Library‎ > ‎Books‎ > ‎

Education and the Significance of Life

A Review
Education and the Significance of Life                                      book  #2.01

Education and the Significance of Life is a penetrating inquiry into the nature and requirements of the kind of education which can lead to self-fulfilment and to world peace. Krishnamurti stresses self-knowledge and creating an environment free from fear to help create an atmosphere in which real education can take place. Krishnamurti had a lifelong interest in education and founded schools on three continents. In this seminal book he critically examines what is wrong with education as it stands, relating it to society at large and the need for a new and different world order. The book speaks practically of such matters as class size and the function of leadership, while never losing the central vision that "true culture is founded... on the educators."

An Excerpt:

"WHEN one travels around the world, one notices to what an extraordinary degree human nature is the same, whether in India or America, in Europe or Australia. This is especially true in colleges and universities. We are turning out, as if through a mould, a type of human being whose chief interest is to find security, to become somebody important, or to have a good time with as little thought as possible. 
 
     Conventional education makes independent thinking extremely difficult. Conformity leads to mediocrity. To be different from the group or to resist environment is not easy and is often risky as long as we worship success.
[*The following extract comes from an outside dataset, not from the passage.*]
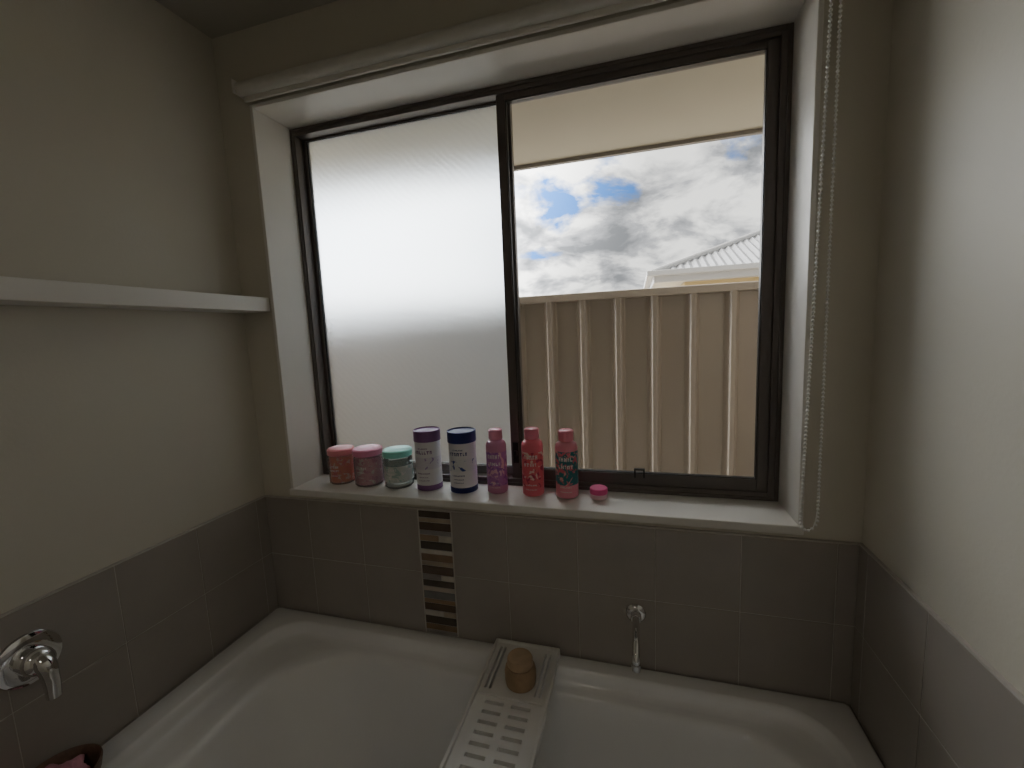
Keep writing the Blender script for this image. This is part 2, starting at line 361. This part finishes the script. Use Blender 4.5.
jar('glass_storage_jar',.467,.046,.121,mat('jar_residue',(.60,.59,.55),.6,noise=.1),M_mint,.014,label=M_grn,ink=M_ink,seed=5)
M_purp=mat('tube_purple',(.23,.10,.27),.4,noise=.05); M_navy=mat('tube_navy',(.018,.03,.18),.4,noise=.05)
M_lab1=pat('label_lilac_art',(.74,.70,.76),[(.42,.30,.54)],40,.60); M_lab2=pat('label_navy_art',(.76,.76,.78),[(.05,.09,.32)],34,.60)
M_paper=mat('paper_white',(.82,.80,.82),.5,noise=.02)
def ctube(name,x,r,h,lid,art,seed):
    e=empty(name)
    lathe('tube_body',[(0,0,0),(r,0,0),(r,h*.09,1),(r,h*.36,2),(r,h*.56,1),(r,h-.03,1),(r,h-.024,1)],[lid,M_paper,art],loc=(x,YJ,J0),parent=e)
    lathe('tube_lid',[(r+.001,h-.034),(r+.0016,h-.034),(r+.0016,h-.001),(r-.001,h),(r-.003,h-.004),(0,h-.004)],lid,loc=(x,YJ,J0),parent=e)
    lettering('tube_lettering',x,YJ,r,[(.70*h,.028,.004,.003),(.62*h,.052,.010,.006),(.28*h,.040,.004,.003),(.22*h,.030,.003,.002),(.165*h,.034,.003,.002)],lid,e,seed)
    return e
ctube('cardboard_canister',.577,.0405,.188,M_purp,M_lab1,3)
ctube('cardboard_canister.001',.695,.0425,.188,M_navy,M_lab2,8)
M_cap1=mat('cap_mauve',(.82,.32,.46),.3,noise=.02); M_cap2=mat('cap_pink',(.92,.28,.38),.3,noise=.02); M_cap3=mat('cap_rose',(.90,.27,.36),.3,noise=.02)
M_b1=mat('bottle_mauve',(.66,.28,.46),.3,noise=.04); M_b2=mat('bottle_red',(.86,.18,.24),.3,noise=.04); M_b3=mat('bottle_rose',(.86,.30,.38),.3,noise=.04)
M_l1=pat('label_mauve',(.54,.20,.52),[(.84,.52,.62),(.36,.11,.46)],30,.56); M_l2=pat('label_red',(.86,.16,.20),[(.92,.68,.62),(.60,.05,.12)],32,.57); M_l3=pat('label_teal',(.03,.22,.24),[(.84,.40,.40),(.74,.16,.22)],30,.57)
def bottle(name,x,r,h,mb,ml,mc,l0=.16,l1=.80,seed=1):
    e=empty(name); b=h-.034
    lathe('bottle_body',[(0,0,0),(r-.004,0,0),(r,.004,0),(r,b*l0,1),(r,b*l1,0),(r,b-.016,0),(r-.003,b-.007,0),(r-.009,b-.001,0),(r-.014,b+.001,0),(r-.014,b+.006,0),(0,b+.006,0)],[mb,ml],loc=(x,YJ,J0),parent=e)
    lathe('bottle_cap',[(0,b+.003),(r-.0115,b+.003),(r-.010,b+.005),(r-.0105,h-.004),(r-.013,h-.001),(r-.016,h),(0,h)],mc,loc=(x,YJ,J0),parent=e)
    lettering('bottle_lettering',x,YJ,r,[(b*.68,.036,.012,.006),(b*.55,.038,.010,.006),(b*.20,.030,.004,.003),(b*.12,.034,.003,.002)],M_ink,e,seed)
bottle('lotion_bottle',.805,.031,.194,M_b1,M_l1,M_cap1,seed=11)
bottle('lotion_bottle.001',.917,.0320,.199,M_b2,M_l2,M_cap2,seed=12)
bottle('lotion_bottle.002',1.018,.0325,.196,M_b3,M_l3,M_cap3,.25,.85,seed=13)
pp=empty('cosmetic_pot')
lathe('pot_base',[(0,0),(.021,0),(.024,.003),(.024,.014),(.022,.015),(0,.015)],mat('pot_pale',(.86,.56,.62),.3,noise=.02),loc=(1.108,YJ-.003,J0),parent=pp)
lathe('pot_lid',[(0,.015),(.0245,.015),(.025,.017),(.025,.029),(.023,.031),(0,.0315)],mat('pot_lid_pink',(.86,.10,.32),.3,noise=.02),loc=(1.108,YJ-.003,J0),parent=pp)

# ---------------- bowl with pink washcloth ----------------
M_brown=mat('basket_brown',(.18,.11,.08),.45,noise=.3,nscale=60)
M_pinkt=mat('towel_pink',(.66,.30,.36),.95,noise=.2,nscale=30,bump=1,bscale=300)
bk=empty('storage_bowl')
bc=(.082,-.632)
lathe('bowl_shell',[(0,0),(.038,0),(.053,.012),(.063,.040),(.067,.060),(.064,.062),(.061,.058),(.057,.040),(.048,.016),(0,.008)],M_brown,loc=(bc[0],bc[1],R+.0005),parent=bk)
bm=bmesh.new(); bmesh.ops.create_uvsphere(bm,u_segments=48,v_segments=24,radius=1)
for v in bm.verts:
    c=v.co.copy(); n=.12*math.sin(7*c.x+3*c.y)+.10*math.sin(9*c.y-4*c.z+1)+.06*math.sin(15*c.x+11*c.z)
    v.co=Vector((c.x*.048*(1+n),c.y*.048*(1+n),c.z*.022*(1+n)))
bmesh.ops.translate(bm,vec=(bc[0]-.006,bc[1]-.006,R+.042),verts=bm.verts[:])
finish('folded_washcloth',bm,M_pinkt,smooth=True,parent=bk)

# ---------------- outside ----------------
M_fence=mat('colorbond_beige',(.44,.385,.33),.34,noise=.02,nscale=2,spec=.6)
M_ground=mat('ground_gravel',(.42,.38,.33),.95,noise=.3,nscale=30)
boxes('ground',[((-14,.2,-.25),(16,20,-.15))],M_ground)
fe=empty('fence')
FYY=1.0; p=.1645; ph=.809-p*20
bm=bmesh.new(); prof=[]
for k in range(56):
    x=ph+k*p
    prof+= [(x-.038,0),(x-.032,-.004),(x-.018,-.040),(x-.011,-.047),(x+.007,-.047),(x+.014,-.040),(x+.024,-.004),(x+.030,0)]
vb=[bm.verts.new((x,FYY+.03+y,-.15)) for x,y in prof]; vt=[bm.verts.new((x,FYY+.03+y,1.60)) for x,y in prof]
for i in range(len(prof)-1): bm.faces.new([vb[i],vb[i+1],vt[i+1],vt[i]])
o=finish('fence_sheet',bm,M_fence,parent=fe); so=o.modifiers.new('s','SOLIDIFY'); so.thickness=.002
boxes('fence_top_rail',[((ph,FYY-.018,1.598),(ph+55*p,FYY+.045,1.634))],mat('colorbond_cap',(.52,.465,.41),.4,noise=.02),bevel=.004,parent=fe)
M_sof=mat('soffit_cream',(.54,.50,.39),.7,noise=.02)
boxes('eave',[((-3,.2,2.2),(5,.86,2.215),0),((-3,.85,2.185),(5,.872,2.36),1),((-3,.2,2.40),(5,.885,2.42),1)],[M_sof,mat('fascia_dark',(.25,.23,.21),.5,noise=.05)])
M_brick=mat('brick_cream',(.5,.43,.34),.9,noise=.2,nscale=20)
boxes('wall_exterior',[((-3,.1,-.15),(-.1,.2,2.4)),((W+.1,.1,-.15),(5,.2,2.4))],M_brick)
nh=empty('neighbour_house')
M_roof=mat('roof_metal_white',(.36,.36,.365),.4,noise=.02); M_yel=mat('render_cream',(.55,.42,.20),.7,noise=.05); M_gut=mat('gutter_white',(.46,.455,.44),.4,noise=.02)
ex,ey,ez=1.50,6.0,2.26
boxes('house_walls',[((ex+.5,ey+.5,-.15),(10,13,ez-.02))],M_yel,parent=nh)
boxes('eave_lining',[((ex+.03,ey+.03,ez-.10),(10.4,13.5,ez-.08))],M_gut,parent=nh)
boxes('gutter',[((ex-.10,ey-.10,ez-.03),(10.5,ey+.02,ez+.05)),((ex-.10,ey,ez-.03),(ex+.02,13.5,ez+.05)),((ex,ey+.005,ez-.13),(10.5,ey+.03,ez)),((ex,ey,ez-.13),(ex+.03,13.5,ez))],M_gut,bevel=.01,parent=nh)
bm=bmesh.new()
def corr(bm,A,B,Ctop,Dtop,n):
    A,B,Ctop,Dtop=map(Vector,(A,B,Ctop,Dtop)); nrm=(B-A).cross(Ctop-A).normalized()
    if nrm.z<0: nrm=-nrm
    prev=None
    for i in range(n+1):
        t=i/n; e=A.lerp(B,t)
        slope=((Ctop-A)-(B-A).normalized()*((Ctop-A).dot((B-A).normalized())))
        la=(Ctop-A).dot((B-A).normalized()); lb=(B-A).length-(B-Dtop).dot((B-A).normalized()); s=t*(B-A).length
        k=1.0
        if s<la: k=s/la
        elif s>lb: k=max(0,((B-A).length-s)/((B-A).length-lb))
        off=nrm*(.03 if i%2 else 0)
        cur=(bm.verts.new(e+off),bm.verts.new(e+slope*k+off))
        if prev: 
            try: bm.faces.new([prev[0],cur[0],cur[1],prev[1]])
            except Exception: pass
        prev=cur
az=ez+1.44
corr(bm,(ex,ey,ez),(ex+9,ey,ez),(ex+3.5,ey+3.5,az),(ex+5.5,ey+3.5,az),150)
corr(bm,(ex,ey,ez),(ex,ey+7,ez),(ex+3.5,ey+3.5,az),(ex+3.5,ey+3.5,az),116)
finish('hip_roof',bm,M_roof,parent=nh)
tube('hip_capping',[(ex,ey,ez+.03),(ex+1.75,ey+1.75,(ez+az)/2+.03),(ex+3.5,ey+3.5,az+.03)],.05,M_gut,parent=nh)

# ---------------- world ----------------
w=bpy.data.worlds.new('sky'); S.world=w; w.use_nodes=True; nt=w.node_tree; nt.nodes.clear()
out=nt.nodes.new('ShaderNodeOutputWorld'); bg=nt.nodes.new('ShaderNodeBackground')
tc=nt.nodes.new('ShaderNodeTexCoord'); sep=nt.nodes.new('ShaderNodeSeparateXYZ'); nt.links.new(tc.outputs['Generated'],sep.inputs[0])
ad=nt.nodes.new('ShaderNodeMath'); ad.operation='ADD'; ad.inputs[1].default_value=.35; nt.links.new(sep.outputs[2],ad.inputs[0])
mxm=nt.nodes.new('ShaderNodeMath'); mxm.operation='MAXIMUM'; mxm.inputs[1].default_value=.05; nt.links.new(ad.outputs[0],mxm.inputs[0])
cmb=nt.nodes.new('ShaderNodeCombineXYZ')
for i in (0,1):
    d=nt.nodes.new('ShaderNodeMath'); d.operation='DIVIDE'; nt.links.new(sep.outputs[i],d.inputs[0]); nt.links.new(mxm.outputs[0],d.inputs[1]); nt.links.new(d.outputs[0],cmb.inputs[i])
def noise(sc,det,dist,off):
    mp=nt.nodes.new('ShaderNodeMapping'); mp.inputs['Location'].default_value=off; nt.links.new(cmb.outputs[0],mp.inputs[0])
    n=nt.nodes.new('ShaderNodeTexNoise'); n.inputs['Scale'].default_value=sc; n.inputs['Detail'].default_value=det; n.inputs['Distortion'].default_value=dist; n.inputs['Roughness'].default_value=.57
    nt.links.new(mp.outputs[0],n.inputs['Vector']); return n
n1=noise(2.4,8,.2,(3.79,1.24,0)); n2=noise(3.9,9,.25,(5.1,2.4,1))
r1=nt.nodes.new('ShaderNodeValToRGB'); r1.color_ramp.elements[0].position=.34; r1.color_ramp.elements[1].position=.41; nt.links.new(n1.outputs[0],r1.inputs[0])
r2=nt.nodes.new('ShaderNodeValToRGB'); r2.color_ramp.elements[0].position=.38; r2.color_ramp.elements[0].color=(.20,.205,.22,1); r2.color_ramp.elements[1].position=.57; r2.color_ramp.elements[1].color=(1.0,.98,.95,1)
e2=r2.color_ramp.elements.new(.47); e2.color=(.42,.42,.44,1)
nt.links.new(n2.outputs[0],r2.inputs[0])
mix=nt.nodes.new('ShaderNodeMix'); mix.data_type='RGBA'; nt.links.new(r1.outputs[0],mix.inputs[0]); mix.inputs[6].default_value=(.06,.18,.50,1); nt.links.new(r2.outputs[0],mix.inputs[7])
nt.links.new(mix.outputs[2],bg.inputs['Color'])
vm=nt.nodes.new('ShaderNodeVectorMath'); vm.operation='DOT_PRODUCT'; sd=Vector((-.78,.42,.46)).normalized(); vm.inputs[1].default_value=sd
nt.links.new(tc.outputs['Generated'],vm.inputs[0])
mr=nt.nodes.new('ShaderNodeMapRange'); mr.interpolation_type='SMOOTHSTEP'; mr.inputs[1].default_value=.5; mr.inputs[2].default_value=1.0; mr.inputs[3].default_value=2.0; mr.inputs[4].default_value=20.0
nt.links.new(vm.outputs['Value'],mr.inputs[0]); nt.links.new(mr.outputs[0],bg.inputs['Strength'])
nt.links.new(bg.outputs[0],out.inputs[0])
sun=bpy.data.lights.new('sun','SUN'); sun.energy=3.5; sun.angle=math.radians(1.0); sun.color=(1,.95,.88)
so=bpy.data.objects.new('sun',sun); S.collection.objects.link(so); so.location=(-4,0,8)
so.rotation_euler=Vector((.60,.022,-.80)).to_track_quat('-Z','Y').to_euler()

# ---------------- camera ----------------
cam=bpy.data.cameras.new('camera'); co=bpy.data.objects.new('camera',cam); S.collection.objects.link(co)
r=Vector((.9607,.2743,-.0428)); u=Vector((.008,.1267,.9919)); f=Vector((-.2775,.9533,-.1195))
f.normalize(); r=(r-f*r.dot(f)).normalized(); u=r.cross(f)
co.matrix_world=Matrix(((r.x,u.x,-f.x,1.2096),(r.y,u.y,-f.y,-1.1),(r.z,u.z,-f.z,1.4584),(0,0,0,1)))
cam.sensor_width=36; cam.lens=425.6/1024*36; cam.clip_start=.01
S.camera=co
The urge to be successful, which is the pursuit of reward whether in the material or in the so-called spiritual sphere, the search for inward or outward security, the desire for comfort - this whole process smothers discontent, puts an end to spontaneity and breeds fear; and fear blocks the intelligent understanding of life. With increasing age, dullness of mind and heart sets in. 
 
     In seeking comfort, we generally find a quiet corner in life where there is a minimum of conflict, and then we are afraid to step out of that seclusion. This fear of life, this fear of struggle and of new experience, kills in us the spirit of adventure; our whole upbringing and education have made us afraid to be different from our neighbour, afraid to think contrary to the established pattern of society, falsely respectful of authority and tradition."